A slice from a catalog of model galaxies representing what may be observed by the upcoming Dark Energy Survey. The figure shows the galaxy distribution over 1/8 of the sky. Because light takes a finite time to travel, looking at distant galaxies gives us a glimpse into the past. This image shows galaxies formed as early as 6 billion years ago. Blue spheres indicate the location of massive clumps of dark matter which are traced by the galaxy population. Credit: M. Busha & R. Wechsler (Stanford University)

To Wechsler, however, that small visible slice can be a window into the much larger invisible Universe when the links between the two realms are better understood. She explains: “I am mostly interested in how structure forms and how galaxies form, and how we can use that knowledge to understand the ‘dark side’ of the Universe … how what we see in telescopes is connected to the dark matter of the Universe.”

She focuses in particular on the relationship of galaxies to the dark-matter “halos” that surround them. The halos are believed to have evolved from fluctuations in the density of the early Universe, and Wechsler theorizes that they constitute a framework for the billions of galaxies we see today. By the same token, she says those visible galaxies can tell us a lot about the size and structure of the halos. She has found that the luminosity of a galaxy – the number and brightness of its stars -- is closely connected to the mass of its dark-matter halo, though the factors that determine the relationship are not yet understood.

Galaxies with very large halos don’t have as great a fraction of their matter producing light, because they are too hot to allow much star formation. Dwarf galaxies, about 20 of which are known to exist in the Milky Way’s dark-matter halo, also seem to have a high proportion of dark matter around them, she says. The Milky Way itself, somewhere in between these extremes, has turned about 20% of its available gas into stars.

Wechsler is intrigued by these nearby “little baby galaxies,” the smallest of which is only three hundred times more luminous than the sun, because they “can teach us about the extreme ends of galaxy formation and about dark matter.” Each of them is believed to have its own dark-matter halo rotating within the much more massive halo of the Milky Way. The fact that they formed in this way is a clue to the nature of dark matter and of its role in the structure of the Universe. “In a Universe dominated by dark matter in the way we think ours is, there’s hierarchical formation,” Wechsler says. “Small things form first and then merge and grow … so you only get big objects at late times.” The way this process happens can give us clues to the type of dominant matter. If ordinary matter were dominant, “structure would form much more slowly. And if the Universe had a very different type of dark matter, you wouldn’t have all that hierarchical formation. This would result in many fewer small objects orbiting our own galaxy.”

"You can do a lot with 300 million galaxies."

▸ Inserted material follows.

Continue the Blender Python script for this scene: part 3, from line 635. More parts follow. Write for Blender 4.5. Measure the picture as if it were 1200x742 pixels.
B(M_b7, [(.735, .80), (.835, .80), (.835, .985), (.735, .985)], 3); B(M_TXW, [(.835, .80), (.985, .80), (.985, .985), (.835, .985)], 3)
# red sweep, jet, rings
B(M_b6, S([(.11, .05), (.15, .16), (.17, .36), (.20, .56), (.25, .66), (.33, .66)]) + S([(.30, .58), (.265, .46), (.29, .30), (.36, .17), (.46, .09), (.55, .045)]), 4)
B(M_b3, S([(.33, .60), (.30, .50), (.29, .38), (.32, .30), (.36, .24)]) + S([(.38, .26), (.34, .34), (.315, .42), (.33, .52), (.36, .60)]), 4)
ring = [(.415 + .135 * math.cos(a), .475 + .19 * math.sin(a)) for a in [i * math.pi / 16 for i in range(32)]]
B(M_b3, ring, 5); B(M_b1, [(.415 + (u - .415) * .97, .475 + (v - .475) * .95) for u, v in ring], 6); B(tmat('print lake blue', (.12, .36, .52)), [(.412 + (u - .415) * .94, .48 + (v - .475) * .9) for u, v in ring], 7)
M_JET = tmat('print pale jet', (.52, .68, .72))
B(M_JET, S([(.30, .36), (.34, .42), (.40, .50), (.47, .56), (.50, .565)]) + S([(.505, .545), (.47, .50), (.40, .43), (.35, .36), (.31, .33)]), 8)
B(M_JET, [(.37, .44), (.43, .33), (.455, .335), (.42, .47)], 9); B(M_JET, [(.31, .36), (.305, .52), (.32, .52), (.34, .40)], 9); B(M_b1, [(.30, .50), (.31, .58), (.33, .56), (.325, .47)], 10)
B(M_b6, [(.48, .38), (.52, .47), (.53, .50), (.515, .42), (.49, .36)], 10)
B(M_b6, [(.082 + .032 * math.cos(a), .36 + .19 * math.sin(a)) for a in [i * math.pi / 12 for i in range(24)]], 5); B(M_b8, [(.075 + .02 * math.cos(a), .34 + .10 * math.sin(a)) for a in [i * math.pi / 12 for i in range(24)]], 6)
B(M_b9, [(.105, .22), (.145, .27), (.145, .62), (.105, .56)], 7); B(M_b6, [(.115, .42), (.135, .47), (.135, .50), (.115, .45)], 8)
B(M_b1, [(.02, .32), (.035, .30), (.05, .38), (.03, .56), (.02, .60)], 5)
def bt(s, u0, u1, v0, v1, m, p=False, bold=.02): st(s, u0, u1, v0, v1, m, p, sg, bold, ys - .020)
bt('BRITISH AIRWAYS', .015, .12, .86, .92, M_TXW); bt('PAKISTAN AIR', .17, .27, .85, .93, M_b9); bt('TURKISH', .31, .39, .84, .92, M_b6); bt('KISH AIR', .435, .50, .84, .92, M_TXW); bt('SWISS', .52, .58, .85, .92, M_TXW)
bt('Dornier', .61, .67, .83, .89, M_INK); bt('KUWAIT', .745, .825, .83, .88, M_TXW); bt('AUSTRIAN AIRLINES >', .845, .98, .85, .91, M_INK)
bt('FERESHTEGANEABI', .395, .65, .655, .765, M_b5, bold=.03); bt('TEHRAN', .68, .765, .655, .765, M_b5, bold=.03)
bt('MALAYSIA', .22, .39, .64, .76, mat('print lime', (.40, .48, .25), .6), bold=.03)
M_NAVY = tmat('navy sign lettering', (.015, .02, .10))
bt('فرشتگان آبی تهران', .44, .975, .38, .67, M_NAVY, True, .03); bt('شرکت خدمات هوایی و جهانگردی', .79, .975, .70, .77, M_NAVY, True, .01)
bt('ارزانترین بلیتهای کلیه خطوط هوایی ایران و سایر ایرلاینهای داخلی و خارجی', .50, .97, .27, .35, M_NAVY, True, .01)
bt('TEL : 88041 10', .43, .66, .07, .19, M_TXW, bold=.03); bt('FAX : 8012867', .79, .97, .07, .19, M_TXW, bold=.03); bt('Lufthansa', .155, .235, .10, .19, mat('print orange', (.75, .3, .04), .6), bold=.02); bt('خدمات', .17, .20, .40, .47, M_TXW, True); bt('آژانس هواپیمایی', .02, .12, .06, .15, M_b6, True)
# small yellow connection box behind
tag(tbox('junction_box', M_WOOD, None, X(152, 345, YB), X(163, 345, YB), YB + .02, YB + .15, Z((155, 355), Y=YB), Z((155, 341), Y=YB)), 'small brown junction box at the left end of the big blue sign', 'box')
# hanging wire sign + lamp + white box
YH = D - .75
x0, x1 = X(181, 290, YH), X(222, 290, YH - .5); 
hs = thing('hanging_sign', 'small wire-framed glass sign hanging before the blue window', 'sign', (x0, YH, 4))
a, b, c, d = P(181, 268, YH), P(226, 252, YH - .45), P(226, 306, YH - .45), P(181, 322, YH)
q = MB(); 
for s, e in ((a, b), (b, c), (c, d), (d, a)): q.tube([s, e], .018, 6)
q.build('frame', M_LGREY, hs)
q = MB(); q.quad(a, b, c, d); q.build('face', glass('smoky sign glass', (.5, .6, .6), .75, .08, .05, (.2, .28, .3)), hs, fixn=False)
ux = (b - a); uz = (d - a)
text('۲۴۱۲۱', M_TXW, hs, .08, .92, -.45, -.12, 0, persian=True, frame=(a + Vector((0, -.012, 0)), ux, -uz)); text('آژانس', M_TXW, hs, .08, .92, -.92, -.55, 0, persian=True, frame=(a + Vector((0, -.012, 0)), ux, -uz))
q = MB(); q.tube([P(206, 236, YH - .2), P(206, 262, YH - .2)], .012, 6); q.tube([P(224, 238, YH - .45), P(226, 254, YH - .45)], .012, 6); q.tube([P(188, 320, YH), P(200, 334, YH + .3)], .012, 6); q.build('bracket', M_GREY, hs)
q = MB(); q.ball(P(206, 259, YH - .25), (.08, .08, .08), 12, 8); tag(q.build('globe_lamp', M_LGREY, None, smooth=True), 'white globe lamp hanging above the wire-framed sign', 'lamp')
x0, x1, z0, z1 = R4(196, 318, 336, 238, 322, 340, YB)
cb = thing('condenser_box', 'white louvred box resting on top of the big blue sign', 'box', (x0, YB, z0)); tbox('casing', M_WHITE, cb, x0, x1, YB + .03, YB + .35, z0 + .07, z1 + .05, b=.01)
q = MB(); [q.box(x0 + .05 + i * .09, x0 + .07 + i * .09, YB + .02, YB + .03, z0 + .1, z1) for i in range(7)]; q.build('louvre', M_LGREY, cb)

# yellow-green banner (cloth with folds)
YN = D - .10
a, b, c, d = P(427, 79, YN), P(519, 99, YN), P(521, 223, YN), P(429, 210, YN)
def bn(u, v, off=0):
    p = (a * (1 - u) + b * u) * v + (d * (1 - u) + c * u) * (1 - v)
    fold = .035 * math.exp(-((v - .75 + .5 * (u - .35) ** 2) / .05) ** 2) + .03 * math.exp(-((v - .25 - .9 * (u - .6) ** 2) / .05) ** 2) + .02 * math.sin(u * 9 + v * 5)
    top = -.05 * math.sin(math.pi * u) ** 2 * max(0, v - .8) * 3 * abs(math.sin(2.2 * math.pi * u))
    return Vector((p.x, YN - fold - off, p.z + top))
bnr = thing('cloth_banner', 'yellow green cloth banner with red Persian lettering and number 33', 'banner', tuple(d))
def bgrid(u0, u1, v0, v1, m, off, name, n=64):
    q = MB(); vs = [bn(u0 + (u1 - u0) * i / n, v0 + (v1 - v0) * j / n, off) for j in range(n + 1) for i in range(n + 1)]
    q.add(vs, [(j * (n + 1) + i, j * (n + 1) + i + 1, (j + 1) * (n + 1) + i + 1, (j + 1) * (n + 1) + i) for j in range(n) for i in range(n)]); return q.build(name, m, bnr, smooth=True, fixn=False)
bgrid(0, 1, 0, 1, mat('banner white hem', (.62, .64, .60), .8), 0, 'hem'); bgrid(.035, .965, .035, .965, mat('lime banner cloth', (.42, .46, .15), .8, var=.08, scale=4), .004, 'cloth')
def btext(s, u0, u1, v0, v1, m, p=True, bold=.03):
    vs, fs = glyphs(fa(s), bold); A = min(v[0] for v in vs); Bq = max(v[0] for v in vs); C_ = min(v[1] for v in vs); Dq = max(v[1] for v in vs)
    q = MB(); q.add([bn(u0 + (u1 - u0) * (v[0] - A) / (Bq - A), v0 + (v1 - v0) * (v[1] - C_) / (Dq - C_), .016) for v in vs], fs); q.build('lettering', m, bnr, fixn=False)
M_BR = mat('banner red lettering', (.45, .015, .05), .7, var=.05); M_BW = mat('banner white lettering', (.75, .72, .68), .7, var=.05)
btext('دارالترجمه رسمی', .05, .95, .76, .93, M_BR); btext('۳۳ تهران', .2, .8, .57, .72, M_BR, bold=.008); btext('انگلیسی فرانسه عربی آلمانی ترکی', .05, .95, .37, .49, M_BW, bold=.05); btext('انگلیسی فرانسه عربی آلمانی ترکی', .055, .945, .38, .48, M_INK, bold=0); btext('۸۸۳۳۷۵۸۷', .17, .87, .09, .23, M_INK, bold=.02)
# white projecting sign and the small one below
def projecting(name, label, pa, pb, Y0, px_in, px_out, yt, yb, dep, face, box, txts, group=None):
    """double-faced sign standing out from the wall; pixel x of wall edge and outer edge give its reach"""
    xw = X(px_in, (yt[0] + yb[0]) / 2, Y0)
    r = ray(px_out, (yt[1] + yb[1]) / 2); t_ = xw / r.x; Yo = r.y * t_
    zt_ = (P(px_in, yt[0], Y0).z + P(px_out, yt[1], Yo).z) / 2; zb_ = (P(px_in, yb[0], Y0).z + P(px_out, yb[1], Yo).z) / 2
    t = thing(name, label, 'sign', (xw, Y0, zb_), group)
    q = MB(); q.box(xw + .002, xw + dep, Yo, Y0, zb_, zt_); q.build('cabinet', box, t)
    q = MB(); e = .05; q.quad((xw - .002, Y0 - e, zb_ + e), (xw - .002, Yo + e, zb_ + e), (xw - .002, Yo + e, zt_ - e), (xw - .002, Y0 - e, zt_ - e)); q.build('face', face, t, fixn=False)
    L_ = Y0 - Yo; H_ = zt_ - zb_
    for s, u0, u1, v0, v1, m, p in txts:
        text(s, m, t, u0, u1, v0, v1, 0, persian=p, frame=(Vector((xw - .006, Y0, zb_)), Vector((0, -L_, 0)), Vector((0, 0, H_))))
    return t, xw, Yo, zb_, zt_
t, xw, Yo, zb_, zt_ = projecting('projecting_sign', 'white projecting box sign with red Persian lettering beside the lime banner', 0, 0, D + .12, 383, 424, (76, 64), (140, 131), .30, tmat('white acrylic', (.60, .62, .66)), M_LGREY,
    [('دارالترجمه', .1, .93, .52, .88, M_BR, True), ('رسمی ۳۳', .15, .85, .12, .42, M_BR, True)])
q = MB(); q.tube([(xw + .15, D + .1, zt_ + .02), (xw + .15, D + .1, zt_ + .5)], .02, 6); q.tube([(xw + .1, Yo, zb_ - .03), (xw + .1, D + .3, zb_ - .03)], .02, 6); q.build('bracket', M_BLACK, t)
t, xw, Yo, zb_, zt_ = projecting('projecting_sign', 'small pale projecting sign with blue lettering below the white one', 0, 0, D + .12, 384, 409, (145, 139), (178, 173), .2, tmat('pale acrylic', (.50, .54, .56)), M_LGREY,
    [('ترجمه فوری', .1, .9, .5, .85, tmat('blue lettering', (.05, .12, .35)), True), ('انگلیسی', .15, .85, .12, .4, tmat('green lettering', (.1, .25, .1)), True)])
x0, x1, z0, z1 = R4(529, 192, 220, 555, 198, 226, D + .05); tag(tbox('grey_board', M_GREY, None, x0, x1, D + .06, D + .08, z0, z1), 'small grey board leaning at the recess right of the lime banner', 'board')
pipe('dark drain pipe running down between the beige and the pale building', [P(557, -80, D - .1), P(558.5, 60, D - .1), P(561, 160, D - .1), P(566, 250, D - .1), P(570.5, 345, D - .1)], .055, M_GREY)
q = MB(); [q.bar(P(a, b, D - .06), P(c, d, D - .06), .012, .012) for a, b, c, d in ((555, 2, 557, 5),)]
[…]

In keeping with her effort to connect theory and observation, Wechsler is deeply involved in astronomy initiatives. Roger Blandford, director of KIPAC and a professor at Stanford, says Wechsler “is what we call a phenomenologist, working to connect data to simulations, and doing a very good job at that.” Tom Abel, a fellow cosmologist at Stanford, KIPAC and Stanford’s SLAC National Accelerator Laboratory, says Wechsler “has a deep understanding of both the observations and the simulations and is in an ideal situation to document where they agree and where they don't.”

Wechsler is playing key roles in developing the theory and analytic tools for two major sky-survey projects, the Large Synoptic Survey Telescope (LSST) and the Dark Energy Survey. The LSST, due to start operating in 2016, is a wide-field telescope in Chile that will photograph the entire observable sky every three nights. The Dark Energy Survey, due to start in 2011 at another Chilean site, will use a new 500-megapixel camera to observe some 300 million galaxies, as much as 8 billion light-years away, over a region covering one eighth of the sky.

“Obviously, you can do a lot with 300 million galaxies,” Wechsler says of the Dark Energy Survey, on which she serves as co-chair of the galaxy evolution science working group. By mapping this huge area and reaching as far back as 8 billion years, she and her colleagues at KIPAC and Stanford hope to get a detailed view of how dark energy works to expand the cosmos. As Blandford notes, Wechsler’s work has helped lay the groundwork for this project by “showing how to use clusters of galaxies to measure the rate at which structure grows in the Universe.”

It has also been announced that a team of more than 100 investigators, including Wechsler, has been awarded 902 orbits of observing time on the Hubble Space Telescope. This is the most time ever awarded to a single project.

As reported by SLAC Today: “With this observing time, which will begin later this year, astronomers on the Cosmology Survey Multi-Cycle Treasury Program will peer deep into the universe to document the early history of star formation and galaxy evolution. By imaging more than 250,000 distant galaxies, the project will provide the first comprehensive view of the structure and assembly of galaxies over the first third of cosmic time. It will also yield crucial data on the earliest stages in the formation of supermassive black holes and find distant supernovae important for understanding dark energy and the accelerating expansion of the universe."

"My main role on the team will be to provide theoretical context based on our understanding of the evolution of structure over this epoch of the Universe," Wechsler told the publication. "Currently our models for star formation in early galaxies are relatively unconstrained, and these data will be very important for informing our models. This is a new and exciting field that's been made possible by Hubble's new infrared camera, the Wide Field Camera 3. It's really amazing that we can see galaxies so far back in time!"

It is just one more way Wechsler continues seeking answers to truly big questions.